I have some excel vba code that references worksheets by object name:

price = wks_PRICE.Range("A1")

My problem is that we have now changed all our worksheet names to camelcaps, so the worksheet object is now called "wks_Price".

But excel is still auto capitalising everything in the code back to the original capitalisation and it is then failing to run through.

ie. I will type the code:

price = wks_Price.Range("A1")

and vba will then auto change it back to

price = wks_PRICE.Range("A1")

even though "wks_PRICE" is no longer defined.

It will then crash with "Compile Error: Variable not defined"

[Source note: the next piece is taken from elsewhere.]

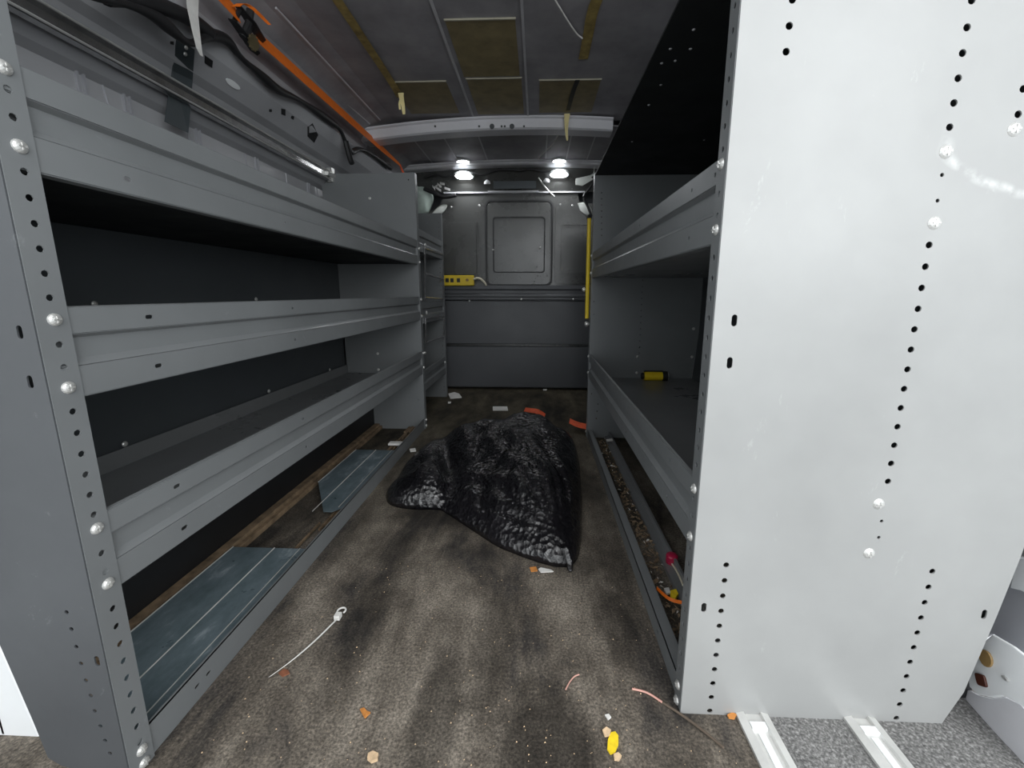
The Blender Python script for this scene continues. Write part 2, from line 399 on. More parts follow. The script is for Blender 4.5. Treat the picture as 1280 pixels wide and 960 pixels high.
mb.box((-.497, YB-.02, .90), (-.487, YB, 1.36)); mb.build('side_panel', 'bulk', wb, bevel=.003)
mb = MB(); mb.plate((0, YB-.012, 0), (1, 0, 0), (0, 0, 1), rrect(.135, .88, .60, 1.50, .03), t=.01)
frame(mb, .18, .96, .55, 1.34, .02, .006, YB-.019, .006); mb.build('side_panel', 'bulk', wb, bevel=.003)
mb = MB(); mb.profile([(0, 0)], 0, 0) if 0 else None
# ledge moulding + two lower boards: profile in Y,z extruded along X
def xprof(prof, x0, x1, name, mat, bevel=0):
    mb = MB(); n = len(prof)
    mb.add([(x, y, z) for x in (x0, x1) for y, z in prof], [(i, (i+1) % n, n+(i+1) % n, n+i) for i in range(n)]+[tuple(range(n)), tuple(range(n, 2*n))])
    return mb.build(name, mat, wb, bevel=bevel)
xprof([(YB, .865), (YB-.05, .86), (YB-.055, .835), (YB-.045, .822), (YB-.045, .80), (YB-.055, .79), (YB-.055, .775), (YB-.045, .768), (YB-.045, .752), (YB-.055, .745), (YB, .74)], -1.19, .86, 'ledge', 'bulk_low')
xprof([(YB, .738), (YB-.045, .738), (YB-.045, .385), (YB, .385)], -1.19, .86, 'lower_board', 'bulk_low', .004)
xprof([(YB, .362), (YB-.065, .362), (YB-.065, .02), (YB, .02)], -1.19, .86, 'lower_board', 'bulk_low', .004)
for pts in ([bx(617, 313), bx(675, 310), bx(500+160/4.5, 0)][:2], [bx(565, 260), bx(600, 258), bx(700, 257), bx(715, 258)], [bx(588, 376), bx(652, 374), bx(716, 374)]):
    bolts(wb, [(x, YB-.03 if z > .8 else YB-.052, z) for x, z in pts], (0, -1, 0), sc=1.0)
# small black holes on the centre panel
mb = MB()
for p in [bx(671, 334), bx(672, 345), bx(684, 345), bx(668, 352)]: mb.tube([(p[0], YB-.0175, p[1]), (p[0], YB-.0155, p[1])], .006, 8)
mb.build('screw_hole', 'black', wb)
# rear door frame in white body paint, right side behind the open end: pocket with amber lamps
def yplate(name, pix, Y, mat, t=.02, parent=None, bev=.004):
    pts = [at(x, y, Y=Y) for x, y in pix]
    mb = MB(); mb.plate((0, Y, 0), (1, 0, 0), (0, 0, 1), [(p.x, p.z) for p in pts], t=-t if False else t); return mb.build(name, mat, parent, bevel=bev)

# ------------------------------------------------------------------ shelf lips, trays
def lip_mesh(X, s, y0, y1, zt, slots, h=LIP, face_t=.0018):
    """s=+1: aisle is toward +X (left unit); -1 for the right unit. Pressed front lip with two slotted faces."""
    mb = MB(); Lg = y1-y0
    f = h/.128
    def face(d0, z0, d1, z1, holes):
        o = V((X+s*d0, y0, zt+z0)); w = V((s*(d1-d0), 0, z1-z0)); L = w.length
        mb.plate(o, (0, 1, 0) if s < 0 else (0, 1, 0), w/L, [(0, 0), (Lg, 0), (Lg, L), (0, L)], holes, t=face_t if s > 0 else -face_t)
    top = [slot(y-y0, .019, a, .007) for y, a, r in slots if r == 0]; bot = [slot(y-y0, .021, a, .007) for y, a, r in slots if r == 1]
    face(0, 0, 0, -.036*f, top); face(0, -.036*f, -.010, -.042*f, []); face(-.010, -.042*f, -.010, -.074*f, [])
    face(-.010, -.074*f, 0, -.084*f, []); face(0, -.084*f, 0, -h, bot); face(0, -h, -.015, -h-.001, [])
    face(-.006, .001, 0, 0, [])
    return mb
def deck_mesh(x0, x1, y0, y1, z):
    mb = MB(); mb.box((min(x0, x1), y0, z), (max(x0, x1), y1, z+.002))
    xb = x1; sg = 1 if x0 > x1 else -1
    mb.box((min(xb, xb+sg*.0015), y0, z), (max(xb, xb+sg*.0015), y1, z+.05))
    return mb

# ---------------- left unit
LU = thing('shelf_unit', (-.9, 1.39, 0), 'long grey three-shelf steel unit along the left wall, front upright full of holes', 'shelf unit')
def shelf(U, X, s, y0, y1, zt, xb, slots, lipmat='paint', deckmat='deck', dname='shelf'):
    d = deck_mesh(X-s*.012, xb, y0+.002, y1-.002, zt-LIP+.001).build(dname, deckmat, U)
    lip_mesh(X, s, y0, y1, zt, slots).build('front_lip', lipmat, d, bevel=0)
    return d
yl0, yl1 = LYn+.003, LYf-.002
sl = lambda pts, X: [(at(px, py, X=X).y, w, r) for px, py, w, r in pts]
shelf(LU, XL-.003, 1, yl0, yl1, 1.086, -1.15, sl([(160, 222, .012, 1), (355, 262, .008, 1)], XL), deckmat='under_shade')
shelf(LU, XL-.003, 1, yl0, yl1, .778, -1.11, sl([(187, 394, .014, 0), (366, 383, .008, 0), (200, 462, .014, 1), (370, 427, .008, 1), (478, 404, .008, 1)], XL))
shelf(LU, XL-.003, 1, yl0, yl1, .465, -1.11, sl([(222, 607, .014, 0), (379, 522, .008, 0), (232, 662, .014, 1), (384, 561, .008, 1)], XL))
# near end panel (faces the rear doors) + perforated front flange
lp = [(-XL, 0), (-XL, 1.43), (1.16, 1.43), (1.16, 1.0), (1.12, .6), (.88, .42), (.832, .26), (.81, .12), (.80, .045), (.78, .03)]
lp = [(-x, z) for x, z in lp]
hl = []
for px, py in ((85, 764), (91, 785), (97, 807), (103, 828), (109, 849), (115, 868), (120, 887), (127, 906), (133, 924), (139, 940)):
    p = at(px, py, Y=LYn); hl.append(circ(p.x, p.z, .0035, 8))
for px, py in ((27, 415), (40, 477), (123, 825)): p = at(px, py, Y=LYn); hl.append(slot(p.x, p.z, .008, .018))
mb = MB(); mb.plate((0, LYn, 0), (1, 0, 0), (0, 0, 1), lp, hl, t=-.002)
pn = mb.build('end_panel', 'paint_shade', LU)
zb = [1.075, .984, .763, .667, .448, .354, .036, .010]
def flange(U, X, s, y0, y1, ztop, bz, x_par, step=.0322, z0=.02, r=.0048, name='flange', mat='paint', zs=None):
    mb = MB(); hs = []; z = z0; yc = (y1-y0)*.55
    while z < ztop-.01:
        if all(abs(z-q) > .014 for q in bz): hs.append(circ(yc, z, r, 8))
        z += step
    mb.plate((X, y0, 0), (0, 1, 0), (0, 0, 1), [(0, 0), (y1-y0, 0), (y1-y0, ztop), (0, ztop)], hs, t=.002*s)
    return mb.build(name, mat, x_par, bevel=0), y0+yc
fl, yc = flange(LU, XL+.001, 1, LYn, .547, 1.43, zb, pn)
bolts(LU, [(XL+.001, yc, z) for z in zb], (1, 0, 0), sc=1.05)
# far end panel + flange
rp = [(XL, 0), (XL, 1.436), (-1.18, 1.431), (-1.16, 1.0), (-1.115, .6), (-1.11, 0)]
hl = [circ(-.70, z, .004, 8) for z in (1.40, .30, .18)]+[circ(-.83, .41-.02*k, .003, 6) for k in range(1, 4)]
mb = MB(); mb.plate((0, LYf, 0), (1, 0, 0), (0, 0, 1), rp, hl, t=-.002); pf = mb.build('end_panel', 'paint', LU)
flange(LU, XL+.001, 1, LYf, LYf+.036, 1.436, [1.02], pf, r=.004)
bolts(LU, [(XL+.001, LYf+.02, z) for z in (1.045, .97, .765, .67, .455, .37, .05, .015)], (1, 0, 0), sc=1.0)
ib = [at(462, 248, Y=LYf-.002), at(472, 442, Y=LYf-.002), at(473, 462, Y=LYf-.002)]
bolts(LU, ib, (0, -1, 0), sc=1.0)
# dark back sheet
mb = MB(); mb.box((-1.125, LYn+.01, .05), (-1.121, LYf-.004, .98)); bk = mb.build('back_panel', 'dark', LU); mb = MB(); mb.box((-.975, LYn+.06, .002), (-.971, LYf-.004, .335)); mb.build('dark_void_sheet', 'black', LU)  # lower black sheet is added to stand in for the dark void
# base rail with folded top
def rail(U, X, s, y0, y1, h, w, mat='paint', slots=()):
    mb = MB()
    hs = [slot(y-y0, h*.5, .012, .006) for y in slots]
    mb.plate((X, y0, 0), (0, 1, 0), (0, 0, 1), [(0, .001), (y1-y0, .001), (y1-y0, h), (0, h)], hs, t=.002*s)
    mb.box((min(X, X-s*w), y0, h-.002), (max(X, X-s*w), y1, h)); mb.box((min(X-s*w, X-s*w+s*.002), y0, h-.02), (max(X-s*w, X-s*w+s*.002), y1, h-.002))
    return mb.build('base_rail', mat, U)
rail(LU, XL-.003, 1, yl0, yl1, .062, .006, slots=sl([(248, 854, 0, 0), (262, 838, 0, 0)], XL) and [at(248, 854, X=XL).y, at(262, 838, X=XL).y])
# rear rail and inner angle
mb = MB(); mb.box((-.968, .66, .0), (-.94, yl1, .03)); mb.box((-.938, .66, .0), (-.925, yl1, .018)); mb.build('rear_rail', 'wood', LU)
bolts(LU, [at(118, 380, X=-1.10), at(320, 374, X=-1.10), at(156, 555, X=-1.10), at(336, 489, X=-1.10), at(412, 462, X=-1.10)], (1, 0, 0), sc=.9)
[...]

Any ideas of how to fix? (other than changing all worksheet object names back)

3
Your problem is elsewhere. wks_PRICE is a worksheet object (or possibly a variant containing a worksheet object). It is NOT the "name" of the worksheet. It is probably declared as a worksheet object at the beginning of your code. And there is no need (other than cosmetic) to change it. However, it is likely that, in changing the worksheet name, you did not properly change how this object is declared. - Ron Rosenfeld
The "Name" of the worksheet is "Price". The Name of the object is wks_Price. I know about the difference between object name and "Name", My problem is that excel is auto capitalising my object name. - user3516422
Why would you expect that changing the worksheet name would have any affect on the capitalization of a worksheet object name? As I wrote, you need to see how that variable is declared. - Ron Rosenfeld
as Ron Rosenfeld mentioned already: im pretty sure your "failing to run through" is not caused by capitalising. you mentioned the worksheet name is "Price"...anywhere in the code there must be "dim wks_PRICE as Worksheet" this have to be changed to dim "wks_Price as Worksheet". This should solve your capitalising problem. - Denyo
To clarify. I know the worksheet "name" has no effect when calling the worksheet using the object name. The worksheet object name is never defined in the vba code. Instead it is defined in the object properties window of the vba editor. Capitalisation of this name does matter, and the vba editor will autocapitalise any instance of the object name in your code to match what it thinks the object is named. My problem is that excel is still using the old name, and not recognising that it has changed. - user3516422

3 Answers

2
votes

Declare the variable worksheet wks_Price using the name you want and VBE will auto-correct all occurances of your variable to excatly how you declared it. If it does already change it to CAPS then it means that you have this variable declared somewhere (search your module/project).

2
votes

Search your code for something like :

set wks_Price = Activeworkbook.sheets("Price")

if you cannot find anything like it, then add it =)

1
votes

The answer I discovered:

Change the object name to something different in the object properties window. eg.

wks_Price => wks_Price1

leave it for a moment. And then change it back.

wks_Price1 => wks_Price

I think if you only change the capitalisation, then excel doesn't realise the object has changed name, and continues correcting your code back to the old name. It then crashes when it runs because that object name is no longer defined.